Nearly 40 years ago our country adopted far-reaching environmental legislation to temper the impacts on air and water. The Clean Water Act, still effective today, helped set the stage for the unprecedented overall improvement of water quality throughout the country. More recently, largely voluntary improvements in land use practices by the forest and agricultural industries (known as “best management practices”), and local municipalities, have complemented the regulatory features of the Clean Water Act. Such practices are yielding impressive improvements in the quality of our waters.

In early 2005, the Department of Environmental Protection, an ardent advocate for stream and river corridor restoration, made a $1 million, multi-year grant to WPC to help leverage the application of best management agricultural practices in the Allegheny/Ohio River basins. Such investments are important, and ever-creative farmers are beginning to apply them more frequently as part of their land management strategies. As part of this investment, 65,000 acres of those areas most sensitive for waterways protection, streamside corridors, have been prioritized for protection.

Economic, market-based incentives are developing to further enhance the overall improvement of water quality and, interestingly, quantity.
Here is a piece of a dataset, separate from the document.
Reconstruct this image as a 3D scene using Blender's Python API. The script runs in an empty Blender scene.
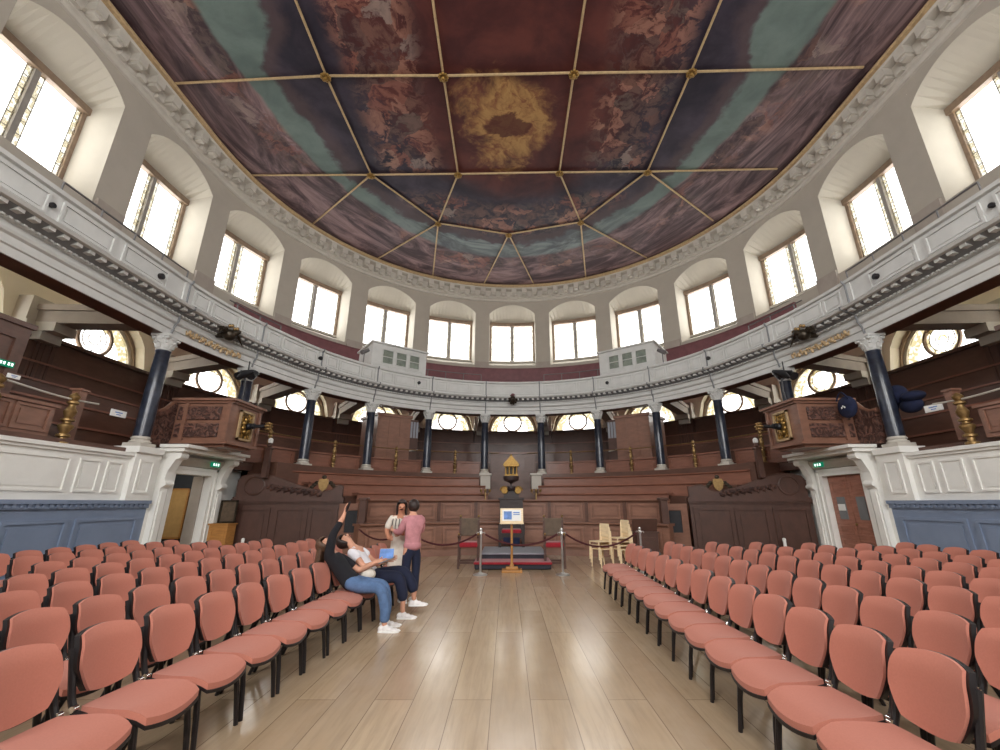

While we have a finite supply of freshwater, we also have at this time an abundance of it in this region of the world, a fact not lost on those regions in which water is (or soon will be) in short supply.

You will see the Western Pennsylvania Conservancy redoubling its efforts to protect, conserve and restore our waterways, a job that is far from done. We can take many lessons and future hope from the recovery of the Clarion River, and if we listen carefully we’ll hear that river speak with the force of a clarion call.